1 Nintendo doesn’t make all their components in-house. They buy, for example, the internal storage for the console, same for everything else that isn’t directly made by them
2 lots of stuff of “years of research” is open-source
3 many employees are hired through “middlemen” agencies to cut on taxes and wages
4 consoles aren’t assembled in offices, but in factories, mostly non-Nintendo
5 most shippings have fixed rates for big companies because they’re the most loyal customers
6 Companies like Nintendo are valued in public stocks and have a duty to guarantee a constant growth to keep the investors happy, which are the ones that gain the most
7 OP is from Nigeria. In Africa, Nintendo is only officially established in South Africa, meaning that, in countries like Nigeria, OP has to pay for import taxes, VAT, the middlemen who have to pay upfront and risk keeping them in shelves
8 stop simping for companies when you know nothing about how economics work
I love this, really I do, it's one of the best posts I've read this week. Having said that, you're either overlooking a few things, or just don't know they exist. So, as someone with many years of product development under their belt, let's do a quick rundown.
1. Obviously Nintendo (and for that matter, the majority of companies) don't make all of their components in-house. Nobody expects them to manufacture every IC, resistor, capacitor, diode, and every other component, that's just wildly unrealistic. But they do, as you even said yourself, have to BUY them. While the cost of some components is minuscule on a device basis, take for example something that might even cost $0.01 per device, you have to multiply that by the quantity of them used in each device, then multiply that by 144,000,000 to get to the raw component cost in the case of the Switch, for example.
2. This is absolutely my favourite, "lots of stuff of “years of research” is open-source". I mean seriously, I don't even know where to begin with this one. Do you think everything that's ever designed is open-source? Are you sure you know the difference between proprietary and open-source?
When Nintendo started developing the Switch, they what? had a meeting and said, we want detachable controllers, with motion sensors, IR, NFC, HD-Rumble, and each one should be able to be used as an individual controller. Bill, do a google search and find an open-source one of those for us will you. No, of course they didn't. The hardware has to be designed, the motherboards inside have to be designed, even when it's not a Nintendo thing, take the Nvidia chipset for example, it still had to be designed, albeit in that case by Nvidia. R&D isn't what you must think it is, it's every single aspect of a product inside-out.

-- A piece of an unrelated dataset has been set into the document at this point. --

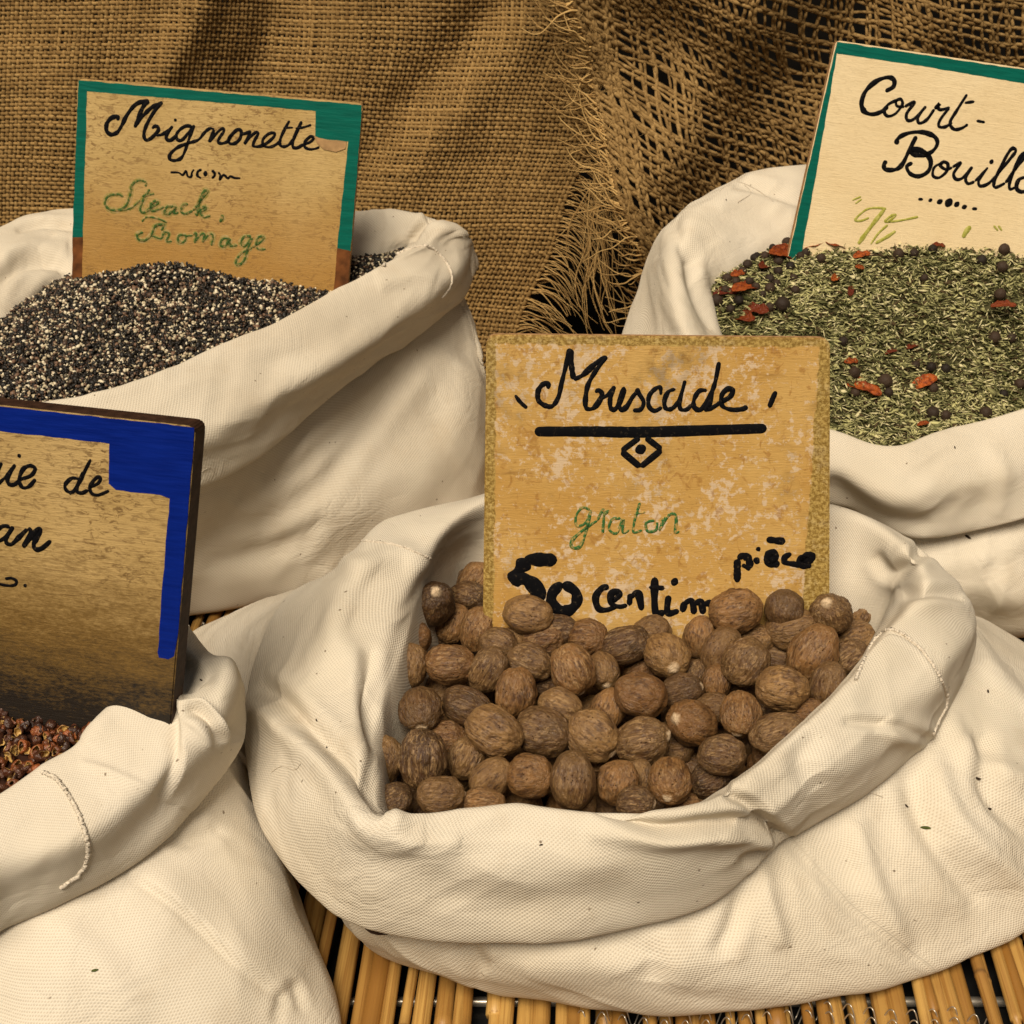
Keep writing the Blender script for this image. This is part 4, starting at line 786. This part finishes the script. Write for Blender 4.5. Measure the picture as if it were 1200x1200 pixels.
# --- yellow nutmeg sign
P0 = onz(770, 758, .098); P0[1] = max(P0[1], .0)
W_ = .2
fr = face_frame(P0, (570, 392), (972, 395), math.radians(15), 0); wx = float(fr['loc']((972, 395))[0])
mM = wood_face('ochre_flaked_paint', (.43, .24, .055), (.50, .31, .095), (.25, .13, .028), (2, 14, 2), .60, .75, flake=(.56, .43, .29), edge=(wx, 0, .0048))
frM = sign('M', P0, (570, 392), (973, 396), (972, 800), (565, 800), 15, 0, .006, mM, M['wood_edge'], 'yellow ochre wooden sign lettered Muscade in black, standing in the nutmegs', .005)
brush(frM, [([(90,485),(130,540),(185,590)],26),([(350,440),(345,395),(300,410),(270,460),(275,530),(330,570),(385,570),(430,500),(455,390),(490,250),(520,120)],36),([(525,125),(532,260),(548,365)],40),([(548,365),(620,330),(720,240),(810,185)],38),([(810,185),(720,300),(660,410),(640,530),(650,590),(700,590),(745,540),(770,480),(745,450),(715,465)],36),([(760,520),(820,480),(870,415)],30),([(870,415),(835,510),(840,590),(880,590),(930,500),(950,430)],34),([(945,420),(905,530),(915,600),(960,580),(1010,500),(1065,440)],34),([(1065,440),(1050,460),(1095,540),(1070,600),(1010,605)],34)], (590,390), .15, 'lettering', M['ink'], frM['root'], 'black painted letters Mus with an opening tick')
brush(frM, [([(230,485),(225,430),(190,435),(140,490),(135,570),(180,610),(240,580)],32),([(345,440),(290,460),(258,530),(268,590),(320,590),(375,520),(420,370)],34),([(420,370),(385,500),(380,590),(430,600),(470,560)],34),([(590,450),(530,455),(490,520),(490,580),(540,600),(600,520),(650,400),(685,225)],34),([(640,430),(615,540),(580,600),(640,580),(700,540)],34),([(700,540),(770,500),(790,450),(750,440),(705,490),(710,570),(780,600),(870,595),(905,570)],36),([(1130,455),(1105,510),(1075,585)],36)], (740,390), .15, 'lettering', M['ink'], frM['root'], 'black painted letters cade with a closing tick')
brush(frM, [([(25,103),(300,103),(500,106),(800,98),(1115,88)],46),([(520,130),(432,195)],26),([(432,195),(522,270)],28),([(522,270),(622,188)],28),([(622,188),(545,130)],26),([(518,176),(528,196)],46)], (620,480), .25, 'lettering', M['ink'], frM['root'], 'black underline with a dotted diamond hanging from it', .03)
brush(frM, [([(285,470),(250,460),(220,500),(225,545),(265,530),(290,470)],11),([(290,470),(270,560),(240,640),(200,645),(205,610),(260,560),(320,520)],13),([(320,520),(350,470),(345,580)],12),([(345,500),(375,470)],11),([(430,510),(390,515),(375,560),(410,580),(440,515),(440,575),(470,565)],12),([(520,435),(495,520),(490,575),(530,565)],13),([(490,490),(545,480)],10),([(590,520),(550,530),(555,570),(595,565),(600,525)],12),([(610,570),(635,500)],12),([(615,560),(650,500),(680,490),(690,520),(685,575),(705,570)],12)], (620,480), .25, 'lettering', M['dgreen_ink'], frM['root'], 'thin green handwriting graton')
brush(frM, [([(140,725),(140,450)],78),([(145,455),(200,415),(265,440),(285,500),(300,560)],74),([(300,560),(250,550),(195,515)],50),([(375,320),(398,350)],56),([(352,430),(382,510)],64),([(480,220),(590,235),(705,245)],70),([(500,500),(590,430),(550,370),(490,430),(520,510),(640,500)],78),([(775,385),(700,430),(700,490),(800,510),(900,530)],62),([(870,475),(960,400),(1010,420),(980,470),(885,440),(900,520),(1010,530)],78)], (850,610), .1, 'lettering', M['ink'], frM['root'], 'heavy black word pièce')
brush(frM, [([(150,112),(325,118)],56),([(170,112),(130,165),(80,232)],64),([(80,232),(150,215),(215,265),(235,335)],66),([(235,330),(275,400),(320,440)],34),([(350,235),(300,290),(300,350),(360,385),(420,350),(420,285),(352,237)],54),([(595,262),(560,262),(525,310),(540,370),(590,375),(640,350)],30),([(610,335),(650,300),(640,280),(605,295),(610,345),(650,360),(690,350)],28),([(700,355),(705,290)],30),([(705,315),(745,290),(765,380)],32),([(832,205),(836,385),(885,385)],36),([(800,258),(885,264)],24),([(905,300),(900,390),(960,380)],30),([(928,228),(943,233)],38),([(975,390),(990,330)],32),([(985,345),(1025,330),(1038,400)],32),([(1040,350),(1072,335),(1085,400)],32),([(1085,350),(1125,345),(1125,410)],32),([(1130,380),(1165,360),(1150,345),(1130,390),(1165,405),(1200,390)],28),([(1225,350),(1200,370),(1225,395),(1200,410)],28)], (580,630), .225, 'lettering', M['ink'], frM['root'], 'thick black price 50 centimes running down into the nutmegs')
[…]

In 2021 Nintendo spent in excess of $800 million on R&D, oddly enough, none of that was for open-source projects.
3. Yes, as with a lot of the worlds biggest companies, a good portion of the workforce is made up of temporary, and agency workers to help keep the salary cost down. However, Nintendo has almost 7,000 of their own employees who aren't agency, or temporary workers. Every single one of those people wants a wage every single month of the year, the ungrateful sods, surely you'd work for free if you got the chance to work somewhere like Nintendo.

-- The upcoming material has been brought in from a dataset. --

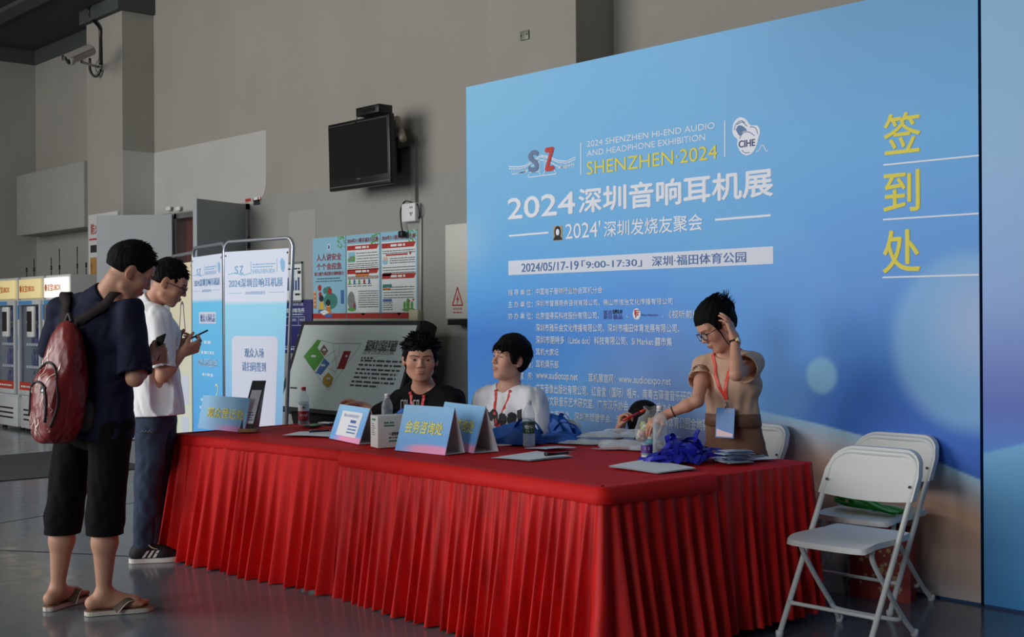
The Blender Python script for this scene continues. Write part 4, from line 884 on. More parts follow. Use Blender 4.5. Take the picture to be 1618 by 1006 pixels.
            L4 = MB(); TB(L4, '1', 0.21, 0.25, zt - 0.76, 0.10); TB(L4, '2', 0.76, 0.87, zt - 1.09, 0.11); L4.build('numeral_lettering', mat('banner_text_cream', (216, 222, 190), 0.6), t)
    else:
        f = np.clip((zz - zb) / (zt - zb), 0, 1)[..., None]; col[:] = artcol2((206, 222, 206)) * (1 - f) + artcol2((214, 200, 168)) * f
        a_ = [(0.52, 0.34), (0.58, 0.32), (0.64, 0.34), (0.66, 0.42), (0.72, 0.56), (0.44, 0.56), (0.5, 0.42)]
        for p, q_ in zip(a_, a_[1:] + a_[:1]):
            p, q_ = np.array((fx(p[0], 1), zt - p[1])), np.array((fx(q_[0], 1), zt - q_[1])); u = nrm(q_ - p); nn = np.array((-u[1], u[0])) * 0.012; L1.poly([(s_[0], yf, s_[1]) for s_ in (p - nn, q_ - nn, q_ + nn, p + nn)])
        L1.build('emblem', mat('banner_mauve', (112, 88, 118), 0.6), t)
        TB(L2, '耳机大家坛', 0.40, 0.78, zt - 0.70, 0.07, 0.008); dashes(L2, fx(0.44, 1), fx(0.74, 1), zt - 0.76, 0.02, yf, 2); L2.build('emblem_lettering', M_BANTXT2, t)
        for z in (0.92, 1.26): rect(L3, fx(0.55, 1), zt - z - 0.24, fx(0.85, 1), zt - z, yf)
        L3.build('white_card', M_BANW, t)
    P = np.stack([xx, yy, zz], -1); MB().grid(P).build('printed_fabric', M_ART, t, col=np.clip(col, 0, 1).reshape(-1, 3))
    mb = MB()
    for u in (0.02, 0.98): mb.lathe([(0.008, 0), (0.008, 0.004)], (fx(u, zt), yf + 0.004, zt - 0.03), 10, axis=(0, -1, 0))
    mb.build('eyelet', M_DARKSTEEL, t)
    return t
def camdir(deg): a = math.radians(deg); v = CR[0] * math.cos(a) - CR[2] * math.sin(a); return v[:2]
b3 = atD(354.5, 380, 9.4); banner('white and blue banner stand asking visitors to check in, nearest of the three', b3, camdir(40.7), 0.79, 0.665, 1.965, 3)
d2 = camdir(59); b2 = b3[:2] - d2 * 0.80 + CR[2][:2] * 0.03; banner('narrow-looking blue banner stand listing visitor gifts, in the middle', b2, d2, 0.79, 0.79, 1.96, 2)
d1 = camdir(62); b1_ = b2 - d1 * 0.80 + CR[2][:2] * 0.03; banner('beige banner stand with a mauve emblem, mostly hidden by the man in white', b1_, d1, 0.79, 0.79, 1.93, 1)

# ================================================================== VENDING MACHINES
M_VEND = mat('vending_white', (196, 200, 202), 0.4); M_VGLASS = clear_plastic('vending_glass', (120, 130, 150), 0.05, 0.04, 0.22)
VW, VD, VH = 0.645, 0.60, 1.93
vm_label = ('lit vending machine at the left edge, mostly out of the frame', 'vending machine with a warm lit sign, between its two neighbours', 'vending machine with the white lit sign, nearest the pillar')
M_BOT = [mat('drink_navy', (36, 36, 92), 0.3), mat('drink_purple', (76, 62, 130), 0.3), mat('drink_indigo', (50, 48, 112), 0.3)]
def bottle_mesh(): 
    b_ = MB().lathe([(0.0, 0), (0.028, 0), (0.03, 0.01), (0.03, 0.13), (0.026, 0.16), (0.012, 0.19), (0.012, 0.21), (0.0, 0.21)], n=10, cap=False); return b_
bprot = []
YV = 5.95
VX = [onY(p, 500, YV)[0] for p in (-10.5, 27, 66.5, 103.5)]; VW = (VX[3] - VX[1]) / 2 - 0.02; VH = onY(85, 434, YV)[2]
for k in range(3):
    x = VX[k]; t = thing('vending_machine', vm_label[k], 'vending machine', (x, YV, 0), 0, 'vending machines in the corner')
    mb = MB().box((0, 0.05, 0.50), (0.03, VD - 0.02, 1.62)).box((VW - 0.03, 0.05, 0.50), (VW, VD - 0.02, 1.62)).box((0.03, VD - 0.03, 0.50), (VW - 0.03, VD - 0.02, 1.62)).box((0, 0.05, 1.62), (VW, VD - 0.02, VH)).box((0, 0.05, 0.42), (VW, VD - 0.02, 0.50))
    mb.build('body', M_VEND, t)
    bs = MB().box((0.01, 0.03, 0.04), (VW - 0.01, VD - 0.02, 0.42), bev=0.01).build('base', M_VEND, t)
    mb = MB()
    for z in (0.14, 0.20, 0.26): mb.box((0.12, 0.024, z), (VW - 0.14, 0.032, z + 0.022), bev=0.004)
    mb.build('vent', M_DARKSTEEL, bs)
    for sx in (0.06, VW - 0.06): MB().lathe([(0.03, 0), (0.03, 0.04)], (sx, 0.12, 0), 10).build('foot', M_BLACKPL, t)
    sg = MB().box((0.03, 0.01, 1.66), (VW - 0.03, 0.05, 1.90), bev=0.01).build('sign', mat('sign_lit_warm', (235, 222, 170), 0.4, emit=(255, 226, 150), estr=0.55) if k < 2 else mat('sign_lit_white', (240, 240, 235), 0.4, emit=(255, 250, 240), estr=1.3), t)
    a = MB(); text(a, '友宝UBOX', (0.15, 0.007, 1.74), EX, EZ, 0.40, 0.085, 0, 0.02); disc_(a, 0.10, 1.78, 0.035, 0.045, 0.007); a.build('sign_lettering', mat('sign_orange', (214, 120, 40), 0.5), sg)
    dr_ = MB()
    for q in ((0.0, 0.46, 0.05, 1.64), (VW - 0.05, 0.46, VW, 1.64), (0.05, 0.46, VW - 0.05, 0.52), (0.05, 1.58, VW - 0.05, 1.64)): dr_.box((q[0] + 0.004, 0.0, q[1]), (q[2] - 0.004, 0.048, q[3]), bev=0.006)
    dd = dr_.build('door', M_VEND, t)
    MB().box((0.05, 0.02, 0.62), (VW - 0.05, 0.028, 1.58)).build('glass', M_VGLASS, dd)
    a = MB(); a.box((0.05, 0.008, 0.52), (VW - 0.05, 0.03, 0.62)); a.build('red_strip', mat('vending_red', (190, 58, 40), 0.5), dd)
    a = MB(); dashes(a, 0.1, VW - 0.12, 0.555, 0.02, 0.006, k); a.build('strip_lettering', M_PWHITE, dd)
    a = MB(); a.box((0.006, -0.002, 1.40), (0.05, 0.002, 1.58)); a.box((0.012, -0.002, 1.0), (0.03, 0.002, 1.2)); a.box((0.05, -0.002, 1.585), (VW - 0.25, 0.001, 1.63)); a.build('blue_sticker', mat('sticker_blue', (84, 150, 205), 0.5), dd)
    pn = MB().box((VW - 0.30, -0.05, 1.18), (VW - 0.10, 0.0, 1.56), bev=0.015).build('payment_terminal', M_WHITEPL, dd)
    MB().box((VW - 0.275, -0.054, 1.25), (VW - 0.125, -0.049, 1.50)).build('terminal_screen', M_GLOSSBLACK, pn)
    MB().box((0.031, VD - 0.05, 0.50), (VW - 0.031, VD - 0.035, 1.62)).build('inner_back', mat('vending_inner', (60, 60, 112), 0.7, emit=(74, 70, 150), estr=0.10), t)  # back panel glows faintly in place of the cabinet's inner lamp
    for s_, z in enumerate((0.52, 0.80, 1.08, 1.36)):
        sh_ = MB().box((0.031, 0.10, z), (VW - 0.031, VD - 0.05, z + 0.012)).build('shelf', M_STEEL, t)
        a = MB()
        for i in range(7): a.box((0.06 + i * 0.078, 0.092, z - 0.012), (0.06 + i * 0.078 + 0.055, 0.099, z + 0.022))
        a.build('price_tag', M_PWHITE, sh_)
        for i in range(6):
            key = (i + s_ + k) % 3
            if len(bprot) <= key and len(bprot) < 3:
                o = bottle_mesh().build('drink_bottle', M_BOT[len(bprot)]); tag(o, 'dark drink bottle on a shelf behind vending machine glass', 'bottle', 'drink bottles inside the vending machines'); bprot.append(o); key = len(bprot) - 1
            else:
                o = bprot[min(key, len(bprot) - 1)].copy(); COL.objects.link(o)
            o.location = (x + 0.085 + i * 0.095, YV + 0.18, z + 0.013)
    for i, xx in enumerate((0.1, 0.36)): MB().tube([(xx, 0.4, VH), (xx, 0.4, VH + 0.16 + 0.1 * ((i + k) % 3))], 0.006, 6).lathe([(0.012, 0), (0.012, 0.05)], (xx, 0.4, VH + 0.1), 8).build('antenna', M_BLACKPL, t)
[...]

4. Of course consoles aren't assembled in offices, no-one claimed they were, they are however designed, marketed and supported (among other things) by teams of people in offices. It's generally considered bad form to have your employees do their work out on the sidewalk. Oh, and the factories where they are assembled, brace yourself, this might come as something of a shock, but none of that is done for free either.
5. Indeed, a company such as Nintendo will have negotiated flat-rate haulage for their products, but even then, large scale, worldwide logistics doesn't come as cheap as you might think when you're moving hundreds upon hundreds of millions of products. (bear in mind it's not just consoles, but controllers, Amiibo and everything else Nintendo makes that fall into that category).
6. You're not wrong, and it's not just Nintendo. Outside of charities, charitable foundations and the like (though even then, not all of those), businesses exist to make money. I know, it's a shock. But even the most altruistic of companies cannot survive without generating revenue. But there's a reason why a company manages, for example, $700 million in operating profit from sales in excess of $2.5 billion. The vast majority of it has gone to keeping the company running and investing in R&D so you have a shiny new toy to play with every few years.
7. I really feel for the OP, and anyone who's in a country where the cost of a product is unrealistically, artificially inflated. Personally I think it's outrageous when a product costs twice (or more) what it really should cost, when compared to the rest of the world. I have bought and shipped many different devices to lots of different people, for a lot of years now, with no cost beyond the product and shipping fees, for just that reason. But even that's not realistic for a lot of people, unless they have a prior relationship with the person who's buying and shipping the product, it's a heck of a lot of trust to put in someone.
8. It really did amuse me that you accuse me of not knowing how economics work, when you would appear to have no grasp of how they actually do work in the real world. Some of us have decades of experience in these things, there's no simping involved, just years of experience on the other side of the fence.